Muchísimos más ejemplos podrían darse, pero para no alargarnos pasemos a considerar la excelencia de la virtud de la humildad. Es ella una virtud importantísima, ya que es la llave que nos abre los tesoros de la gracia divina. La Sagrada Escritura, en efecto, dice: “Deus superbis resistit, humílibus autem dat gratiam”, “Dios resiste a los soberbios, mas a los humildes da la gracia”3. Y esto es así porque el alma humilde, viendo que es nada, que está llena de defectos y pecados, viéndose indigna de los dones que Dios le ha dado y lo mal que ha correspondido a ellos, lejos de gloriarse o ufanarse por esos dones, gracias y favores, se llena de confusión y anonadamiento, lo cual la lleva a atribuir a Dios todo el bien y toda la gloria; y esto mueve a Dios a infundir a raudales su gracia en esa alma, pues nada hay que conmueva a Dios tanto a darnos su gracia como esa pequeñez espiritual. Por el contrario, el soberbio, viendo en sí las gracias y dones de Dios, se atribuye a sí mismo esos bienes, como si de él procedieran, por lo cual la gloria la atribuye a sí mismo y no a Dios; razón por la cual Dios en castigo le retira su gracia, permitiendo, las más de las veces, que sucumba en algún pecado vergonzoso para abatir así su insolente soberbia.

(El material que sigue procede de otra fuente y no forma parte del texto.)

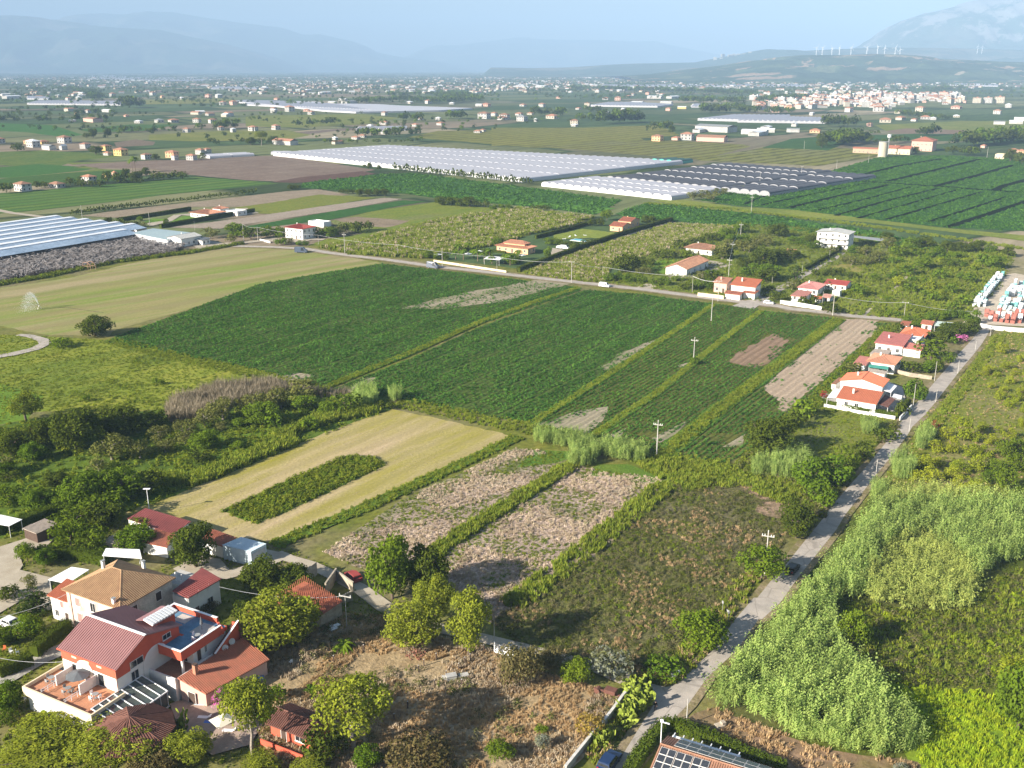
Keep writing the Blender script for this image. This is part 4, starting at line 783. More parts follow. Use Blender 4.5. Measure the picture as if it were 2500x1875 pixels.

Asimismo, es esta virtud tan excelente que Dios Nuestro Señor Jesucristo quiso practicarla en grado sumo, dándonos ejemplo de ella durante toda su vida, desde su nacimiento hasta su muerte: Naciendo pobre y humilde en un pesebre; llevando una vida oculta durante 30 años, pasando a los ojos de todo el mundo simplemente como el hijo del carpintero —¡estamos hablando de Dios hecho hombre!—; no poseyendo nada durante su vida pública, ni siquiera donde reclinar la cabeza; callando ante sus enemigos en su Pasión; muriendo suspendido de un madero, muerte ignominiosa, reservada únicamente para los esclavos y criminales peores; y tantas cosas más. El número de ejemplos de humildad dado por Nuestro Señor no tendría fin.

3 1 S. Pedro, 5,5; Santiago, 4,6.

(Conclusión)

Por tanto, queridos fieles, meditemos todas estas cosas: nuestra nada, nuestros pecados para conocernos a nosotros mismos; miremos nuestras vidas, si son conforme a este hermosísima virtud de la humildad o si vivimos anegados en la soberbia, si nos tratamos como merecemos o no; penetrémonos de la verdad de que esta virtud nos abre las puertas de la gracia, para así animarnos a conseguirla, y contemplemos cómo Nuestro Señor ya nos dio ejemplo de ella, para que nos fuera más fácil practicarla.
Meditemos, pues, estas cosas y pidamos a la Santísima Virgen, la más humilde después de Nuestro Señor, nos alcance la gracia de obtener un verdadero conocimiento de nosotros mismos y la gracia de obrar en consecuencia.

Ave María Purísima. Padre Pío Vázquez.